Reopening cannot be based on incorrect or non-existent facts: ITAT Hyderabad
The Indian Income Tax Act, 1961 provides a mechanism for the reopening of completed assessments under Section 147, where the Assessing Officer (AO) has “reason to believe” that any income chargeable to tax has escaped assessment. However, this power is not unbridled and must be exercised judiciously, based on tangible material and correct facts.
Here is one case before ITAT Hyderabad – Somnath Konduru v. ITO-No.- ITA. No. 179/Hyd. /2024 Dated.- April 21, 2025 wherein the legality of Reopening Assessment Under Section 147 Based on Incorrect Assumptions was challenged.
Let us have a Short Overview of the case:
The assessee, Mr. Somnath Konduru, a non-resident, filed his original return of income for AY 2015–16 on 22.12.2015, declaring an income of Rs. 17,230/-. The AO, based on 50C information from the I&CI Wing, discovered a sale of immovable property by the assessee on 11.03.2014 for Rs. 58,48,000/-, with the same amount being the value adopted for stamp duty purposes.
Subsequently, notice under Section 148 was issued on 28.03.2021, stating that the assessee had not filed his return or disclosed the capital gains.
However, the assessee responded by providing documentary evidence – including the ITR, computation, and sale deed – proving that the capital gains had been disclosed in the return filed in December 2015.
Despite this, a draft assessment order under Section 144C(1) was passed on 06.03.2023, computing capital gains of Rs. 32,09,022/-. The assessee filed objections with the DRP, but these were rejected on technical grounds – delay in filing objections (filed on 06.04.2023 against a due date of 05.04.2023). A final assessment order followed on 26.12.2023.
Core Legal Issues
1. Was the reopening under Section 147 valid when the reason recorded was factually incorrect?
2. Does the mere issuance of a notice based on incorrect assumptions render the proceedings void ab initio?
3. What is the legal impact of an objection to the DRP being rejected on technical grounds (1-day delay)?

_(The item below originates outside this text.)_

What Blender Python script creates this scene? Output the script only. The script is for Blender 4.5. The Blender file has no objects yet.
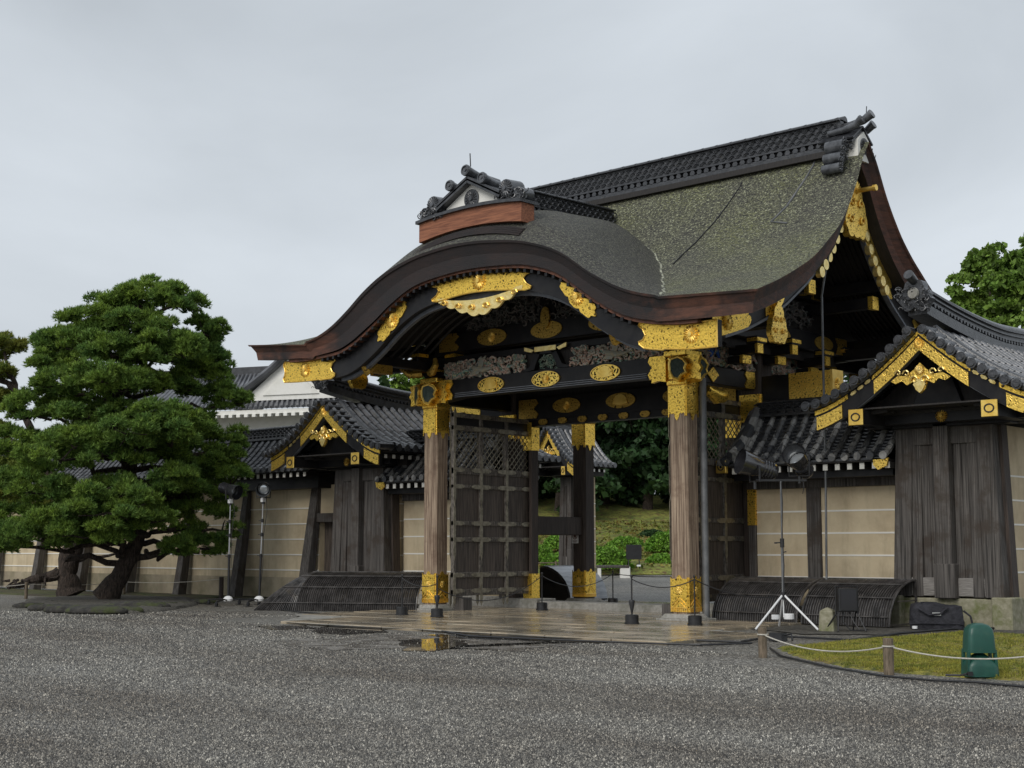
import bpy, math, random
import numpy as np
from mathutils import Vector, Matrix
R = math.radians
scene = bpy.context.scene
col = scene.collection
rng = np.random.default_rng(7)
random.seed(7)

# ------------------------------------------------------------------ camera
F, YAW, PIT = 1411.4, R(42.33), R(6.645)
CX, CY, CZ = 21.416, -27.737, 1.5
cam = bpy.data.objects.new('camera', bpy.data.cameras.new('camera'))
col.objects.link(cam); scene.camera = cam
cam.location = (CX, CY, CZ)
cam.rotation_euler = (R(90) + PIT, 0, YAW)
cam.data.sensor_width = 36
cam.data.lens = F * 36 / 1024
cam.data.clip_end = 2000
scene.render.resolution_x, scene.render.resolution_y = 1024, 768
_r = np.array([math.cos(YAW), math.sin(YAW), 0]); _f = np.array([-math.sin(YAW), math.cos(YAW), 0]); _u = np.array([0, 0, 1.])
_F = _f*math.cos(PIT) + _u*math.sin(PIT); _U = -_f*math.sin(PIT) + _u*math.cos(PIT)
def ray(px, py): return _F + _r*(px-512)/F - _U*(py-384)/F
def gnd(px, py, z=0.0):
    d = ray(px, py); t = (z-CZ)/d[2]; return Vector((CX+d[0]*t, CY+d[1]*t, z))
def far(px, py, Z):
    d = ray(px, py); t = Z/float(d @ _f); return Vector((CX+d[0]*t, CY+d[1]*t, CZ+d[2]*t))

# ------------------------------------------------------------------ overcast sky
SUN_EL, SUN_AZ = R(38), R(172)
w = bpy.data.worlds.new('World'); scene.world = w; w.use_nodes = True
nt = w.node_tree; nt.nodes.clear()
o_ = nt.nodes.new('ShaderNodeOutputWorld'); bg = nt.nodes.new('ShaderNodeBackground')
sky = nt.nodes.new('ShaderNodeTexSky'); sky.sky_type = 'NISHITA'; sky.sun_disc = False
sky.sun_elevation = SUN_EL; sky.sun_rotation = SUN_AZ; sky.dust_density = 4
tc = nt.nodes.new('ShaderNodeTexCoord'); mp = nt.nodes.new('ShaderNodeMapping'); mp.inputs['Scale'].default_value = (1, 1, 2.6)
ns = nt.nodes.new('ShaderNodeTexNoise'); ns.inputs['Scale'].default_value = 1.9; ns.inputs['Detail'].default_value = 7; ns.inputs['Roughness'].default_value = .5; ns.inputs['Distortion'].default_value = .4
cr = nt.nodes.new('ShaderNodeValToRGB')
cr.color_ramp.elements[0].position = .3; cr.color_ramp.elements[0].color = (4.7, 5.1, 5.5, 1)
cr.color_ramp.elements[1].position = .72; cr.color_ramp.elements[1].color = (6.8, 7.3, 7.8, 1)
mx = nt.nodes.new('ShaderNodeMixRGB'); mx.inputs[0].default_value = .93
L = nt.links.new
L(tc.outputs['Generated'], mp.inputs[0]); L(mp.outputs[0], ns.inputs['Vector']); L(ns.outputs['Fac'], cr.inputs[0])
L(sky.outputs[0], mx.inputs[1]); L(cr.outputs[0], mx.inputs[2]); L(mx.outputs[0], bg.inputs[0]); L(bg.outputs[0], o_.inputs[0])
bg.inputs[1].default_value = .1
sl = bpy.data.lights.new('sun', 'SUN'); sl.energy = 1.5; sl.angle = R(35); sl.color = (1, .97, .92)
so = bpy.data.objects.new('sun', sl); col.objects.link(so)
so.rotation_euler = (R(52), 0, R(8)); so.location = (0, 0, 60)
vs = scene.view_settings; vs.view_transform = 'Standard'; vs.look = 'None'; vs.exposure = 0.14; vs.gamma = 1; vs.use_curve_mapping = False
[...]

Judicial Reasoning and Analysis:-
The ITAT Hyderabad held that the reopening was based on an incorrect factual premise – that the assessee had not filed a return or disclosed capital gains. This was factually inaccurate, as the return was filed in 2015 and included the capital gains. Therefore, the entire foundation for issuing notice under Section 148 stood collapsed.
Quoting precedents including:
• Vijay Harishchandra Patel v. ITO (Gujarat High Court)

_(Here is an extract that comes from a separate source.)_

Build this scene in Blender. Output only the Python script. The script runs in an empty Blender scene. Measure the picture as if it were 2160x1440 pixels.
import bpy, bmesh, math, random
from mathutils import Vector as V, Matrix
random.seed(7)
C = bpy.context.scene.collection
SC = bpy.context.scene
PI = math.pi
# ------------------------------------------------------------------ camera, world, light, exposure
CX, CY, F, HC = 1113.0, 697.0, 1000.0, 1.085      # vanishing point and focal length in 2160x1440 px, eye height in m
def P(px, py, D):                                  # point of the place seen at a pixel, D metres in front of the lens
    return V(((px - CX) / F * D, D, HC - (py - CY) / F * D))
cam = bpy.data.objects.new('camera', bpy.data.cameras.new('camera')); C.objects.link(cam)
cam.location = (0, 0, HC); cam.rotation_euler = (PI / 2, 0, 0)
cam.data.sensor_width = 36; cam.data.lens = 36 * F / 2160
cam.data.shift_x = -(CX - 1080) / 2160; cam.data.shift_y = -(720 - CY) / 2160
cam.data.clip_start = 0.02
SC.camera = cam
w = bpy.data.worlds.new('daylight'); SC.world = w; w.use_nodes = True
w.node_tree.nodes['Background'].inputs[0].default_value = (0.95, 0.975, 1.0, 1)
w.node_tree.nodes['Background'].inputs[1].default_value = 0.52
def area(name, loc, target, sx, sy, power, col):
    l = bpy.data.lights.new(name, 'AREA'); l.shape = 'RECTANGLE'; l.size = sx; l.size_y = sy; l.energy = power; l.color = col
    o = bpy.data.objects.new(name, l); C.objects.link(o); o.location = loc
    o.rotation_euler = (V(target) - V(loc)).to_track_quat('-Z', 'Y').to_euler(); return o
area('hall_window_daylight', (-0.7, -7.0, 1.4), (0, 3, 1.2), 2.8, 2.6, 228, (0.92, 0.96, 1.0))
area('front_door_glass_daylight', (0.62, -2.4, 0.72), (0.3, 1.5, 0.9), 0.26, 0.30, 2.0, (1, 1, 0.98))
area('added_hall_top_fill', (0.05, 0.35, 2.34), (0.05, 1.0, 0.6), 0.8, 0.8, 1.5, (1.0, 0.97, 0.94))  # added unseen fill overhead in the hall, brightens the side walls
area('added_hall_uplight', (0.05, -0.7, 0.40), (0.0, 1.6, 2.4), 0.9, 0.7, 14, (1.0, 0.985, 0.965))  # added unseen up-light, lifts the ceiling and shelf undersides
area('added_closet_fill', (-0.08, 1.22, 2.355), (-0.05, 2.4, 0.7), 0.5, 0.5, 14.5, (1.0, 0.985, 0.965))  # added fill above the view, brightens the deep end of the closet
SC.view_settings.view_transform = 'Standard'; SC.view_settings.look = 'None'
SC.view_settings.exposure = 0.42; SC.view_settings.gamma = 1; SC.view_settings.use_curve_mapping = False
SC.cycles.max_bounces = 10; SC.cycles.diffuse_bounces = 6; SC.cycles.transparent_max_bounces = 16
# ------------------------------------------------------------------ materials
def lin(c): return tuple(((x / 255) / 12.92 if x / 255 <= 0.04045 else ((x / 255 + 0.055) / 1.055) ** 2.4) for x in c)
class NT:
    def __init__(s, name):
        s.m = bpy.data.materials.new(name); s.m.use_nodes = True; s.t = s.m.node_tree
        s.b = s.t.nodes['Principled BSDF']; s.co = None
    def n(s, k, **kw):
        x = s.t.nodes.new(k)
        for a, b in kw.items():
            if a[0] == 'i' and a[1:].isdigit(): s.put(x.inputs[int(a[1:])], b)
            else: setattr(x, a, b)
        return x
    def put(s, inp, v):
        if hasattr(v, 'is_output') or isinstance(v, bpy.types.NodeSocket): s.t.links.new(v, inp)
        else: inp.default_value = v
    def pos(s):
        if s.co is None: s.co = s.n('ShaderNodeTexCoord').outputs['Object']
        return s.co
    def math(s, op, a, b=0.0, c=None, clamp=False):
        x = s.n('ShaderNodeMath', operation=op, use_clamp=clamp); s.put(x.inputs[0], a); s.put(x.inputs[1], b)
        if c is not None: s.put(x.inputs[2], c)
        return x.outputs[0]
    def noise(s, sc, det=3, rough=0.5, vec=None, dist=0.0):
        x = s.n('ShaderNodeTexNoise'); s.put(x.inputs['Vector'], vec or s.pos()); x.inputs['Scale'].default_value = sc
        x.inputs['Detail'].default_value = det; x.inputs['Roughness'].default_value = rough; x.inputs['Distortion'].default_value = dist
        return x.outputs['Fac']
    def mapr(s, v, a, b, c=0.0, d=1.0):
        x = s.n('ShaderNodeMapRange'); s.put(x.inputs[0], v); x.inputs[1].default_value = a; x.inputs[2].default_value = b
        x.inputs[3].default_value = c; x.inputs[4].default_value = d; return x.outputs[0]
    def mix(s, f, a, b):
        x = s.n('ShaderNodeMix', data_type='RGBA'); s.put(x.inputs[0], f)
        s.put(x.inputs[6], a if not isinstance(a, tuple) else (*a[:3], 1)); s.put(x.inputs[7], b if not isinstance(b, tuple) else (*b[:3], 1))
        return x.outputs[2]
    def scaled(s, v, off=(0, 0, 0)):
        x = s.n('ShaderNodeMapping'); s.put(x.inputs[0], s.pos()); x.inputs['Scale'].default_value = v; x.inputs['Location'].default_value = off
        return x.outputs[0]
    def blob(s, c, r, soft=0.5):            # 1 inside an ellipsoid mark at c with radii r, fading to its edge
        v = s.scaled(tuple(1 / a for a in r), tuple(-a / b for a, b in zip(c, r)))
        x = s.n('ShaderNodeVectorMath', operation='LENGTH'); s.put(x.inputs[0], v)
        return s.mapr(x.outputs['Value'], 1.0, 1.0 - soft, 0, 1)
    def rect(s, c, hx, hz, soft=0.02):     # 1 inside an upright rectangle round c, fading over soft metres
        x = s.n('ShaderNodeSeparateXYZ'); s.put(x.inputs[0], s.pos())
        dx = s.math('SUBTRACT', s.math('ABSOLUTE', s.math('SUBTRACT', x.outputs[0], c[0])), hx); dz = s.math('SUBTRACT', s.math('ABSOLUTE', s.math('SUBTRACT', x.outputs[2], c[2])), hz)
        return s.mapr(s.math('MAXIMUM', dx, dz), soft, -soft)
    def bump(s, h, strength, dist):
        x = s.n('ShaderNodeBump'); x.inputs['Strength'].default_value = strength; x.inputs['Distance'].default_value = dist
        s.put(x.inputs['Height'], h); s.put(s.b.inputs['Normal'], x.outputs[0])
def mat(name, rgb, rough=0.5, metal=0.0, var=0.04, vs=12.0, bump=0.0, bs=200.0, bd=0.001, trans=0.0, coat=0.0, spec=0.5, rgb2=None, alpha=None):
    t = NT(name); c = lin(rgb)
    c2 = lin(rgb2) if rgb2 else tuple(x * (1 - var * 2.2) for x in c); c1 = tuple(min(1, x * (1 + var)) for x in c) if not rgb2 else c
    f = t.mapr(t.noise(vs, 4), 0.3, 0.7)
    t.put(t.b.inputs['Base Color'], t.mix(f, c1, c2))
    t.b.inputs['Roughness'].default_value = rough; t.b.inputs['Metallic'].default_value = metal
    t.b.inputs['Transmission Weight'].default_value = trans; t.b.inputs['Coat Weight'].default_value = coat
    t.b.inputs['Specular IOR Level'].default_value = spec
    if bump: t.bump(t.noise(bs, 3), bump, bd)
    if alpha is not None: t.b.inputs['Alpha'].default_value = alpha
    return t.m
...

• Mrs. Tahera Abida Ghori v. DCIT (ITAT Hyderabad)
The Tribunal reiterated the principle that reopening cannot be based on incorrect or non-existent facts. If the AO fails to verify the records or applies the law without due diligence, such action is invalid and non-est in law.
Moreover, the Tribunal criticized the mechanical approach of the AO in recording reasons without verifying the ITRs available on the system. This lack of application of mind violates the essential requirement under Section 147 for “reason to believe”.